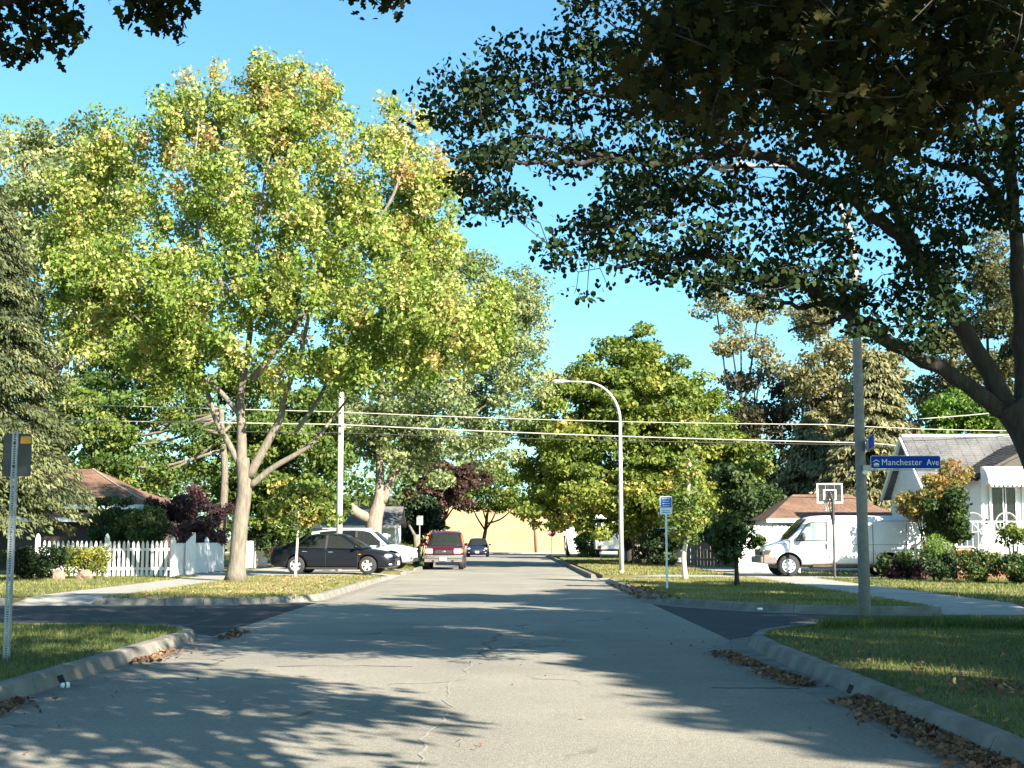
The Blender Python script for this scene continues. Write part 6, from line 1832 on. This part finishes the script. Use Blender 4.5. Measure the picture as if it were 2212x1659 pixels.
MB().tube([(.2, -.28, .22), (.22, -.1, .3), (.23, 0, .42), (.22, .1, .3), (.2, .28, .22)], .013, n=6).build('handlebar', alu, bk)
MB().lathe([(.09, -.01), (.09, .01)], (-.06, -.05, .98), 'y', 16).build('chainring', dark_metal, bk)
MB().box((-.06, -.09, 1.06), (.03, .02, .17)).box((-.06, -.14, 1.14), (.09, .08, .02)).build('crank', dark_metal, bk)

# stones by the yew, broken trunk by the SUV, litter
for (u_, v_, Y_, s_, lab, sd_) in ((126, 1240, 43.0, (.23, .2, .2), 'brown boulder lying in front of the dark yew', 5), (183, 1237, 43.1, (.27, .2, .22), 'pale squarish boulder lying in front of the sunlit mound', 8)):
    p = at(u_, v_, Y_)
    o = MB().blob((0, 0, 0), s_, seed=sd_, rough=.2, n=9, m=6).build('boulder', stone_mat, bevel=.02)
    o.location = (p.x, p.y, .13 + s_[2]*.55)
    tag(o, lab, 'stone')
tr_ = thing('tree_stump', 'broken pale trunk with one leaning branch beside the maroon SUV', 'tree stump', (-4.75, 67.5, .13))
MB().tube([(0, 0, 0), (.02, 0, .8), (-.03, 0, 1.5)], [.2, .17, .16], n=10).build('trunk', bark_pale, tr_, smooth=True)
MB().tube([(-.03, 0, 1.3), (-.3, 0, 1.8), (-.5, 0, 2.15)], [.1, .07, .05], n=7).build('branch', bark_pale, tr_, smooth=True)
cp = thing('paper_cup', 'crumpled white paper cup lying in the left gutter by the drain hole', 'litter', (-4.17, 12.75, .022), .6)
cp.scale = (.7, .7, .7)
MB().lathe([(.03, -.05), (.036, -.02), (.033, .0), (.042, .03), (.04, .06)], (0, 0, .04), 'x', 12).build('cup', white_paint, cp)
MB().lathe([(.0355, -.005), (.0375, .02)], (0, 0, .04), 'x', 12).build('band', dark_plastic, cp)
pb = MB().blob((0, 0, .03), (.06, .04, .025), seed=3, rough=.3, n=8, m=5).build('paper_scrap', white_paint)
pb.location = (4.85, 26.55, .02); tag(pb, 'white paper scrap at the far right kerb', 'litter')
···
_WRITTEN TASK_. Leaving out the pictures, repeat the data above exactly.

_EXERCISE ANSWER_.
The Blender Python script for this scene continues. Write part 6, from line 1832 on. This part finishes the script. Use Blender 4.5. Measure the picture as if it were 2212x1659 pixels.
MB().tube([(.2, -.28, .22), (.22, -.1, .3), (.23, 0, .42), (.22, .1, .3), (.2, .28, .22)], .013, n=6).build('handlebar', alu, bk)
MB().lathe([(.09, -.01), (.09, .01)], (-.06, -.05, .98), 'y', 16).build('chainring', dark_metal, bk)
MB().box((-.06, -.09, 1.06), (.03, .02, .17)).box((-.06, -.14, 1.14), (.09, .08, .02)).build('crank', dark_metal, bk)

# stones by the yew, broken trunk by the SUV, litter
for (u_, v_, Y_, s_, lab, sd_) in ((126, 1240, 43.0, (.23, .2, .2), 'brown boulder lying in front of the dark yew', 5), (183, 1237, 43.1, (.27, .2, .22), 'pale squarish boulder lying in front of the sunlit mound', 8)):
    p = at(u_, v_, Y_)
    o = MB().blob((0, 0, 0), s_, seed=sd_, rough=.2, n=9, m=6).build('boulder', stone_mat, bevel=.02)
    o.location = (p.x, p.y, .13 + s_[2]*.55)
    tag(o, lab, 'stone')
tr_ = thing('tree_stump', 'broken pale trunk with one leaning branch beside the maroon SUV', 'tree stump', (-4.75, 67.5, .13))
MB().tube([(0, 0, 0), (.02, 0, .8), (-.03, 0, 1.5)], [.2, .17, .16], n=10).build('trunk', bark_pale, tr_, smooth=True)
MB().tube([(-.03, 0, 1.3), (-.3, 0, 1.8), (-.5, 0, 2.15)], [.1, .07, .05], n=7).build('branch', bark_pale, tr_, smooth=True)
cp = thing('paper_cup', 'crumpled white paper cup lying in the left gutter by the drain hole', 'litter', (-4.17, 12.75, .022), .6)
cp.scale = (.7, .7, .7)
MB().lathe([(.03, -.05), (.036, -.02), (.033, .0), (.042, .03), (.04, .06)], (0, 0, .04), 'x', 12).build('cup', white_paint, cp)
MB().lathe([(.0355, -.005), (.0375, .02)], (0, 0, .04), 'x', 12).build('band', dark_plastic, cp)
pb = MB().blob((0, 0, .03), (.06, .04, .025), seed=3, rough=.3, n=8, m=5).build('paper_scrap', white_paint)
pb.location = (4.85, 26.55, .02); tag(pb, 'white paper scrap at the far right kerb', 'litter')